The eight Thomas Häfner etchings for Dieter Hülsmanns’ novel Vakher show Häfner at his most erotic, and in a medium which demonstrates his ability to combine complex imagery with a more direct and simplified exploration of some of his more intimate imaginings.
Vakher is a short semi-autobiographical novella, strongly influenced by French surrealism, in particular by the erotomania and pathological radicalism of the author Antonin Artaud, some of whose work was translated into German by Hülsmanns.
Dieter Hülsmanns (1940–81), like Häfner, lived in Düsseldorf and came from Jewish roots. After spending time in France and Belgium, Hülsmanns became a member of the features editorial team of the Allgemeine Jüdische Wochenzeitung (Universal Jewish Weekly). From 1966 until his death he was co-owner and director of the small publishing house Eremitenpresse, and it was Eremitenpresse that first published an unillustrated edition of Vakher in 1966.
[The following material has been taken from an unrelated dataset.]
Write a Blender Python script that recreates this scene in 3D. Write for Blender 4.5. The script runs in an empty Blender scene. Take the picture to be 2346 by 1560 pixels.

The Häfner-illustrated edition followed a year later, published by Joseph Melzer Verlag, in a limited, numbered and signed edition of 300 copies. Melzer Verlag, founded by Joseph Melzer in 1958, initially specialised in Judaica, but in 1967 turned to erotic literature for financial reasons. Its most successful enterprise by far was as publisher of the first German-language edition of The Story of O, but it was not enough to save the firm from bankruptcy in 1971.